Gerettetes Wort – rettendes Wort

Wortschwemme und Sprachlosigkeit*

Zunächst darf uns auffallen eine merkwürdige Spannung zwischen Wortschwemme und Sprachlosigkeit in unserer Sprachwelt. Man redet viel leichter über alles Mögliche und auch über Inneres als früher, mehr Worte sind durch die Informations- und Kommunikationssysteme durch Medien und Werbung fortwährend um einen jeden von uns als je zuvor. Der Quotient des täglichen Wortkonsums und der täglichen Wortproduktion dürfte noch nie so hoch gelegen haben wie in den unmittelbar vorausgehenden Jahrzehnten. Alles kommt zur Sprache überall – aber wirklich alles? Der aus einer unter jungen Leuten beliebten Geschichte her vertraute Slogan „Nur alles ist zuwenig“ trifft den Verhalt gut. Das methodische Vorzeichen unserer durchtechnisierten Zivilisation heißt: Alles ist objektivierbar, dadurch aber auch dem Zugriff offen und beeinflußbar. Also kann über alles gesprochen werden, und zwar grundsätzlich von allen, immer und überall. Dies erscheint als eine Befreiung des ansonsten an seine eigene Tiefe geketteten und in ihr gehemmten Selbst. Solche Verkettungen und Hemmungen sind gefälligst hinwegzuoperieren oder hinwegzuanalysieren, damit die Befreiung perfekt statthabe. Daß Perfektion der Befreiung eine an sich zwanghafte Vorstellung ist, liegt auf der Hand. Die mit ihren Objektivationen, deren immanenten Möglichkeiten, Sachgesetzlichkeiten, Manipulierbarkeiten verrechnete Freiheit bringt indessen ihren Überschuß durch die irrationale und doch wirkmächtige Erfahrung zur Sprache: In allem Gesagten ist doch nichts gesagt, weil ich mich selber nicht gesagt habe und weil ich das Du als Du nicht erreiche. In der Totalität von Kommunikation wird zugleich Abgeschnittensein, Isolierung der einzelnen bedrückend empfunden.
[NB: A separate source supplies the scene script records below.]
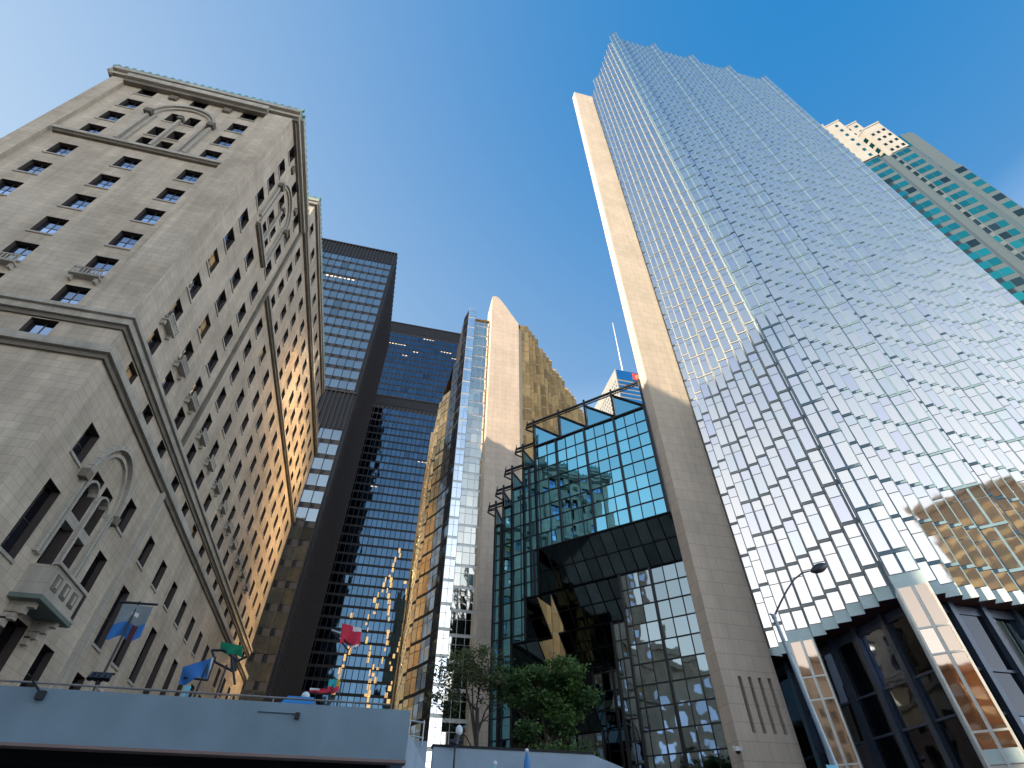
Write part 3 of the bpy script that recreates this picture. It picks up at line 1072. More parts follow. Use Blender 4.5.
dark_tower('office_tower', (0, 188, 0), 'dark blue glass office tower with a black louvred band at mid height', -60, 34, 188, 235, 223,
           [(216, 222.4), (163.6, 168.8)], [(169, 215.6, 3.75), (4, 163.3, 3.75)], 1.9, 'td2_glass', 'td_frame', 'td_brown', .18,
           lights=GOLD_REFL+[(38, 211, 4), (42, 200, 2), (28, 203, 4), (22, 200, 3), (55, 203, 6), (18, 190, 7), (8, 186, 2), (47, 196, 2), (31, 132, 9), (48, 120, 2), (26, 112, 5)])

# ------------------------------------------------------------------ WHITE BANK TOWER FAR BEHIND, WITH MAST
wt = thing('white_skyscraper', (165, 276, 0), 'distant white tower with blue banded side, red sign and thin roof mast', 'skyscraper')
m = MB()
m.box(140.6, 251.6, 0, 196, 310, 290, 0)
m.build('tower_body', ['white_stone'], wt)
b1 = MB()
pl = Plane((140.6, 251.6), (1, 0), (0, -1))
z = 288.5
pl.box(b1, .6, 55, 279.5, 289.4, .003, .3, 0)
z = 277.5
while z > 10:
    pl.box(b1, .6, 55, z-2.6, z, .003, .3, 0)
    z -= 4.3
b1.build('band_window', ['bmo_blue'], wt)
wm = MB()
plw = Plane((140.6, 251.6), (0, 1), (-1, 0))
for u in [2+3.2*i for i in range(17)]:
    for k in range(60):
        plw.quad(wm, u, u+1.4, 280-4.3*k-2.2, 280-4.3*k, .05, 0)
wm.build('window', ['bf_stone'], wt)
sg = MB()
pl.box(sg, 13.6, 21.6, 281.0, 288.0, .3, .6, 0)
sg2 = sg.build('sign', ['red'], wt)
sg = MB()
for k in range(12):
    a0, a1 = 2*pi*k/12, 2*pi*(k+1)/12
    sg.face([pl.p(17.6+2.0*math.cos(a0), 284.9+1.6*math.sin(a0), .63), pl.p(17.6+2.0*math.cos(a1), 284.9+1.6*math.sin(a1), .63),
             pl.p(17.6+1.0*math.cos(a1), 284.9+.8*math.sin(a1), .63), pl.p(17.6+1.0*math.cos(a0), 284.9+.8*math.sin(a0), .63)])
pl.box(sg, 15.4, 19.8, 282.2, 283.0, .6, .64)
sg.build('sign_emblem', [plain('pale_orange_emblem', (.8, .45, .25), .5)], wt)
mt = MB()
mt.tube((153, 262, 290), (153, 262, 330), .7, .35, 8)
mt.tube((153, 262, 330), (153, 262, 362), .35, .18, 8)
mt.build('mast', ['white'], wt)

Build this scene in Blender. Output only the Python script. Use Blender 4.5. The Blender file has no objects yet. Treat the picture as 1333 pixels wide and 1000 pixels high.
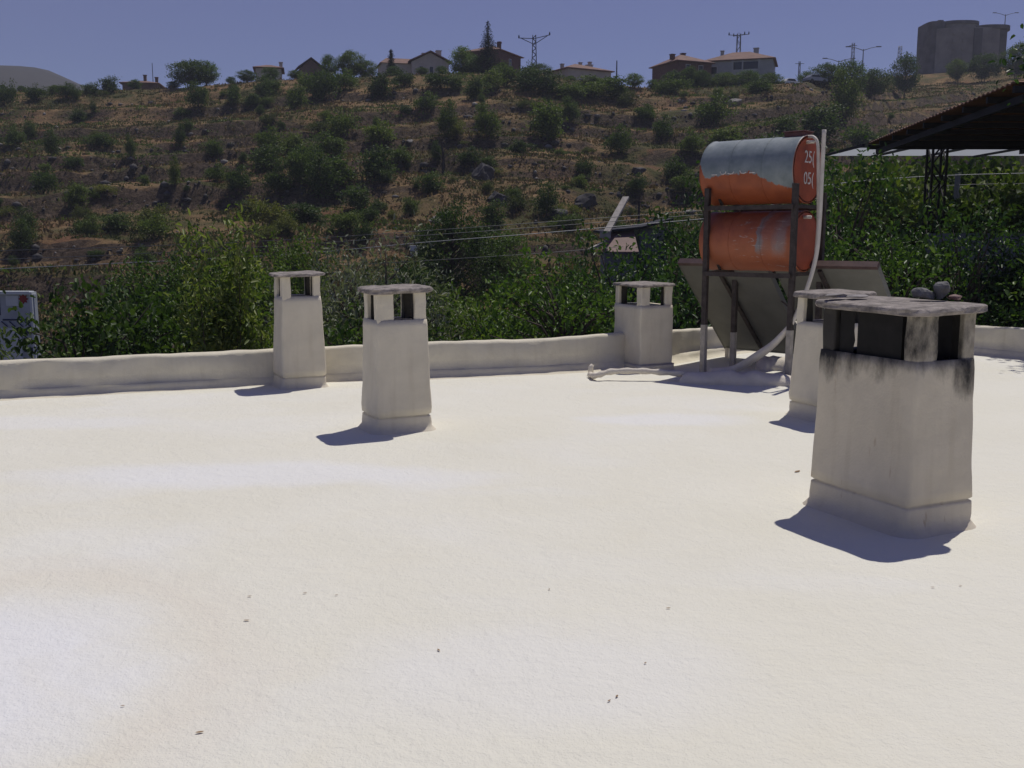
import bpy, math, random
import numpy as np
from mathutils import Vector, Matrix

# ------------------------------------------------------------------ camera, sky, sun, exposure
S = bpy.context.scene
COL = S.collection
FPX, EYE = 1300.0, 1.6                       # focal length in pixels of the 1333 px wide photograph, eye height over the roof
PITCH = math.atan((500 - 309) / FPX)
cam_d = bpy.data.cameras.new("camera"); cam = bpy.data.objects.new("camera", cam_d); COL.objects.link(cam)
cam.location = (0, 0, EYE); cam.rotation_euler = (math.pi / 2 - PITCH, 0, 0)
cam_d.sensor_width = 36; cam_d.lens = 36 * FPX / 1333; cam_d.clip_start = 0.05; cam_d.clip_end = 9000
S.camera = cam
SUN_EL, SUN_AZ = math.radians(66.5), math.radians(35.5)      # azimuth from +Y (view direction) towards +X
W = bpy.data.worlds.new("World"); S.world = W; W.use_nodes = True
nt = W.node_tree; nt.nodes.clear()
sky = nt.nodes.new("ShaderNodeTexSky"); sky.sky_type = 'NISHITA'; sky.sun_disc = False
sky.sun_elevation = SUN_EL; sky.sun_rotation = SUN_AZ
sky.altitude = 1200; sky.air_density = 1.0; sky.dust_density = 0.15; sky.ozone_density = 5.0
hsv = nt.nodes.new("ShaderNodeHueSaturation"); hsv.inputs["Hue"].default_value = 0.535; hsv.inputs["Saturation"].default_value = 1.06
bg = nt.nodes.new("ShaderNodeBackground"); bg.inputs[1].default_value = 0.073
out = nt.nodes.new("ShaderNodeOutputWorld")
nt.links.new(sky.outputs[0], hsv.inputs["Color"]); nt.links.new(hsv.outputs[0], bg.inputs[0]); nt.links.new(bg.outputs[0], out.inputs[0])
sd = bpy.data.lights.new("sun", 'SUN'); sd.energy = 4.2; sd.angle = math.radians(0.53); sd.color = (1.0, 0.955, 0.88)
sun = bpy.data.objects.new("sun", sd); COL.objects.link(sun)
SUNV = Vector((math.sin(SUN_AZ) * math.cos(SUN_EL), math.cos(SUN_AZ) * math.cos(SUN_EL), math.sin(SUN_EL)))
sun.rotation_euler = SUNV.to_track_quat('Z', 'Y').to_euler(); sun.location = (0, 0, 30)
S.view_settings.view_transform = 'Standard'; S.view_settings.look = 'None'
S.view_settings.gamma = 1.0; S.view_settings.use_curve_mapping = False; S.view_settings.exposure = -0.33
S.render.engine = 'CYCLES'
S.cycles.max_bounces = 6; S.cycles.diffuse_bounces = 4; S.cycles.glossy_bounces = 2; S.cycles.transmission_bounces = 3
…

Nochmals: Dies ist zu plakativ gesagt; der Prozeß neuzeitlichen Geistes ist nicht einfachhin etwas Schlimmes, ein Versuch neuer Romantik überwände nicht von innen her den Ansatz, gegen welchen er sich kehrt. Dennoch muß das Paradox deutlich im Blick bleiben: Wortschwemme und Sprachlosigkeit sind gleichzeitig, ja gleich stark Kennmal unserer Situation.